---------- DATA ----------
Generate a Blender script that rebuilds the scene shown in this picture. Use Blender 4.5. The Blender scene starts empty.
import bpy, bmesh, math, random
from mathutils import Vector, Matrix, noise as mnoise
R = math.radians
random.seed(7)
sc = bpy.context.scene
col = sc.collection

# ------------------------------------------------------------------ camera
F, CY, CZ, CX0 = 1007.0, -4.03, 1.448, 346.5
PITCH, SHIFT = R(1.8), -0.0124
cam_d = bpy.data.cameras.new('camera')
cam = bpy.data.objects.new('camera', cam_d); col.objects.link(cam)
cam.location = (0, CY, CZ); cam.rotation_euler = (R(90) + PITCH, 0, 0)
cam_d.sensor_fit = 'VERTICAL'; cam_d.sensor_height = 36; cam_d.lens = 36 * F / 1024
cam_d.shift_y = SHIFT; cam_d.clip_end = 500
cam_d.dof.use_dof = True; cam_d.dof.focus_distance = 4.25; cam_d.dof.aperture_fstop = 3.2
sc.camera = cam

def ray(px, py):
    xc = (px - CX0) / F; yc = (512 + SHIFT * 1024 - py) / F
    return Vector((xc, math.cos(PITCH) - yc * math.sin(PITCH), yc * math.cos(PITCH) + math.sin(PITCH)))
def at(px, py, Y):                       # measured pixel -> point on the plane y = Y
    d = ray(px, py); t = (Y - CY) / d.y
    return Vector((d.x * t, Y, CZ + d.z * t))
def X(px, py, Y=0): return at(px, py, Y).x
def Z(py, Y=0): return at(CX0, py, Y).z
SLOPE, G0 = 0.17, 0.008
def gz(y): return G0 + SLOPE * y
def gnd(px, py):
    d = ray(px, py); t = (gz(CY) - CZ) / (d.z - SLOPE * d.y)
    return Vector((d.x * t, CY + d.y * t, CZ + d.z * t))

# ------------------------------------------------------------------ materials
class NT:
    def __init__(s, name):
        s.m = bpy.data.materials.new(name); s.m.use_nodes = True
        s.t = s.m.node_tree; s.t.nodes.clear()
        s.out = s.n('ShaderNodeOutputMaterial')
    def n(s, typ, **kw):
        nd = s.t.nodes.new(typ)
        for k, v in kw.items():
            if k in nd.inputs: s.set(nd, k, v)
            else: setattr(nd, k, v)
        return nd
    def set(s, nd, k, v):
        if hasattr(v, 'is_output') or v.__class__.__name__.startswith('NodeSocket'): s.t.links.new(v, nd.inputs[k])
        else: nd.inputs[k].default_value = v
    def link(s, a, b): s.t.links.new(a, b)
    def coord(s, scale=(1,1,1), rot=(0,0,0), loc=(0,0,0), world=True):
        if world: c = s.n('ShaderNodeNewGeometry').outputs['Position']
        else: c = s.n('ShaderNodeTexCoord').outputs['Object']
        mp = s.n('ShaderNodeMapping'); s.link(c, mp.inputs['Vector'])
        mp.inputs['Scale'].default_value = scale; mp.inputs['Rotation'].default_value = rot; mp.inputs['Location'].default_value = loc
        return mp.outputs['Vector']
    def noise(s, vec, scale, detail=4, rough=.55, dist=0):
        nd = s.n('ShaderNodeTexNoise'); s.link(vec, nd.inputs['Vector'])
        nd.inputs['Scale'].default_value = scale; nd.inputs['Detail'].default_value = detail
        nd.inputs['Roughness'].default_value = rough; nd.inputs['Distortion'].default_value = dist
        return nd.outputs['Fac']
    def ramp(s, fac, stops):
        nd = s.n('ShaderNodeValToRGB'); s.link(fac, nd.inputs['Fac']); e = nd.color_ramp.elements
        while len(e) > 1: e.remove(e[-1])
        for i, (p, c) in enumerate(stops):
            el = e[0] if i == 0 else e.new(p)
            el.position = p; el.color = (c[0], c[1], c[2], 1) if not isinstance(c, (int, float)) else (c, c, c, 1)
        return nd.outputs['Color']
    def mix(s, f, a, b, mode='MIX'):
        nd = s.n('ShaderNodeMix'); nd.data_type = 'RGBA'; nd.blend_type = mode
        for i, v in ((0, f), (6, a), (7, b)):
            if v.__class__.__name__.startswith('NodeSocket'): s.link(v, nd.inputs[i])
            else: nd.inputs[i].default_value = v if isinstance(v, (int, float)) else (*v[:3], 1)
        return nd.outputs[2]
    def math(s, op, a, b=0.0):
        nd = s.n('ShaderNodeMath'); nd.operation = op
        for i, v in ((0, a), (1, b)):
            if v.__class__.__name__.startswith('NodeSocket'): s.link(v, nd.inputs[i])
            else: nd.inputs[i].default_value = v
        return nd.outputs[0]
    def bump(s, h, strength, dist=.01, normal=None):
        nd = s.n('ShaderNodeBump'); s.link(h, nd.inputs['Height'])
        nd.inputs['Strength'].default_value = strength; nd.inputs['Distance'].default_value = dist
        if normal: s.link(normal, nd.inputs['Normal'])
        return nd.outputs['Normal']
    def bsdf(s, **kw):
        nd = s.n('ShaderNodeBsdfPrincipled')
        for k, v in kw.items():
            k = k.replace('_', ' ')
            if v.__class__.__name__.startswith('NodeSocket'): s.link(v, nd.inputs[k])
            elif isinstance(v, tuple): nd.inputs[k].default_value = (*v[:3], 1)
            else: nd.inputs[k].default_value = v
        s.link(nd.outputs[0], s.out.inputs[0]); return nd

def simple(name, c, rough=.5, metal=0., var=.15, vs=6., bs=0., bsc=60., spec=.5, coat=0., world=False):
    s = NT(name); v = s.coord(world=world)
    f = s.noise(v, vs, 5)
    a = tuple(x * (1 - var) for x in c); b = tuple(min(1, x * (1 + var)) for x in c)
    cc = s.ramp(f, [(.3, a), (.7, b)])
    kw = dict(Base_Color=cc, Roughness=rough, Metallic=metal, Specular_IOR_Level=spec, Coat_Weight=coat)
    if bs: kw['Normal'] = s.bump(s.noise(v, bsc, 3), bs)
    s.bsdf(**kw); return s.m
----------
Once more, set down the full listing, verbatim.

Generate a Blender script that rebuilds the scene shown in this picture. Use Blender 4.5. The Blender scene starts empty.
import bpy, bmesh, math, random
from mathutils import Vector, Matrix, noise as mnoise
R = math.radians
random.seed(7)
sc = bpy.context.scene
col = sc.collection

# ------------------------------------------------------------------ camera
F, CY, CZ, CX0 = 1007.0, -4.03, 1.448, 346.5
PITCH, SHIFT = R(1.8), -0.0124
cam_d = bpy.data.cameras.new('camera')
cam = bpy.data.objects.new('camera', cam_d); col.objects.link(cam)
cam.location = (0, CY, CZ); cam.rotation_euler = (R(90) + PITCH, 0, 0)
cam_d.sensor_fit = 'VERTICAL'; cam_d.sensor_height = 36; cam_d.lens = 36 * F / 1024
cam_d.shift_y = SHIFT; cam_d.clip_end = 500
cam_d.dof.use_dof = True; cam_d.dof.focus_distance = 4.25; cam_d.dof.aperture_fstop = 3.2
sc.camera = cam

def ray(px, py):
    xc = (px - CX0) / F; yc = (512 + SHIFT * 1024 - py) / F
    return Vector((xc, math.cos(PITCH) - yc * math.sin(PITCH), yc * math.cos(PITCH) + math.sin(PITCH)))
def at(px, py, Y):                       # measured pixel -> point on the plane y = Y
    d = ray(px, py); t = (Y - CY) / d.y
    return Vector((d.x * t, Y, CZ + d.z * t))
def X(px, py, Y=0): return at(px, py, Y).x
def Z(py, Y=0): return at(CX0, py, Y).z
SLOPE, G0 = 0.17, 0.008
def gz(y): return G0 + SLOPE * y
def gnd(px, py):
    d = ray(px, py); t = (gz(CY) - CZ) / (d.z - SLOPE * d.y)
    return Vector((d.x * t, CY + d.y * t, CZ + d.z * t))

# ------------------------------------------------------------------ materials
class NT:
    def __init__(s, name):
        s.m = bpy.data.materials.new(name); s.m.use_nodes = True
        s.t = s.m.node_tree; s.t.nodes.clear()
        s.out = s.n('ShaderNodeOutputMaterial')
    def n(s, typ, **kw):
        nd = s.t.nodes.new(typ)
        for k, v in kw.items():
            if k in nd.inputs: s.set(nd, k, v)
            else: setattr(nd, k, v)
        return nd
    def set(s, nd, k, v):
        if hasattr(v, 'is_output') or v.__class__.__name__.startswith('NodeSocket'): s.t.links.new(v, nd.inputs[k])
        else: nd.inputs[k].default_value = v
    def link(s, a, b): s.t.links.new(a, b)
    def coord(s, scale=(1,1,1), rot=(0,0,0), loc=(0,0,0), world=True):
        if world: c = s.n('ShaderNodeNewGeometry').outputs['Position']
        else: c = s.n('ShaderNodeTexCoord').outputs['Object']
        mp = s.n('ShaderNodeMapping'); s.link(c, mp.inputs['Vector'])
        mp.inputs['Scale'].default_value = scale; mp.inputs['Rotation'].default_value = rot; mp.inputs['Location'].default_value = loc
        return mp.outputs['Vector']
    def noise(s, vec, scale, detail=4, rough=.55, dist=0):
        nd = s.n('ShaderNodeTexNoise'); s.link(vec, nd.inputs['Vector'])
        nd.inputs['Scale'].default_value = scale; nd.inputs['Detail'].default_value = detail
        nd.inputs['Roughness'].default_value = rough; nd.inputs['Distortion'].default_value = dist
        return nd.outputs['Fac']
    def ramp(s, fac, stops):
        nd = s.n('ShaderNodeValToRGB'); s.link(fac, nd.inputs['Fac']); e = nd.color_ramp.elements
        while len(e) > 1: e.remove(e[-1])
        for i, (p, c) in enumerate(stops):
            el = e[0] if i == 0 else e.new(p)
            el.position = p; el.color = (c[0], c[1], c[2], 1) if not isinstance(c, (int, float)) else (c, c, c, 1)
        return nd.outputs['Color']
    def mix(s, f, a, b, mode='MIX'):
        nd = s.n('ShaderNodeMix'); nd.data_type = 'RGBA'; nd.blend_type = mode
        for i, v in ((0, f), (6, a), (7, b)):
            if v.__class__.__name__.startswith('NodeSocket'): s.link(v, nd.inputs[i])
            else: nd.inputs[i].default_value = v if isinstance(v, (int, float)) else (*v[:3], 1)
        return nd.outputs[2]
    def math(s, op, a, b=0.0):
        nd = s.n('ShaderNodeMath'); nd.operation = op
        for i, v in ((0, a), (1, b)):
            if v.__class__.__name__.startswith('NodeSocket'): s.link(v, nd.inputs[i])
            else: nd.inputs[i].default_value = v
        return nd.outputs[0]
    def bump(s, h, strength, dist=.01, normal=None):
        nd = s.n('ShaderNodeBump'); s.link(h, nd.inputs['Height'])
        nd.inputs['Strength'].default_value = strength; nd.inputs['Distance'].default_value = dist
        if normal: s.link(normal, nd.inputs['Normal'])
        return nd.outputs['Normal']
    def bsdf(s, **kw):
        nd = s.n('ShaderNodeBsdfPrincipled')
        for k, v in kw.items():
            k = k.replace('_', ' ')
            if v.__class__.__name__.startswith('NodeSocket'): s.link(v, nd.inputs[k])
            elif isinstance(v, tuple): nd.inputs[k].default_value = (*v[:3], 1)
            else: nd.inputs[k].default_value = v
        s.link(nd.outputs[0], s.out.inputs[0]); return nd

def simple(name, c, rough=.5, metal=0., var=.15, vs=6., bs=0., bsc=60., spec=.5, coat=0., world=False):
    s = NT(name); v = s.coord(world=world)
    f = s.noise(v, vs, 5)
    a = tuple(x * (1 - var) for x in c); b = tuple(min(1, x * (1 + var)) for x in c)
    cc = s.ramp(f, [(.3, a), (.7, b)])
    kw = dict(Base_Color=cc, Roughness=rough, Metallic=metal, Specular_IOR_Level=spec, Coat_Weight=coat)
    if bs: kw['Normal'] = s.bump(s.noise(v, bsc, 3), bs)
    s.bsdf(**kw); return s.m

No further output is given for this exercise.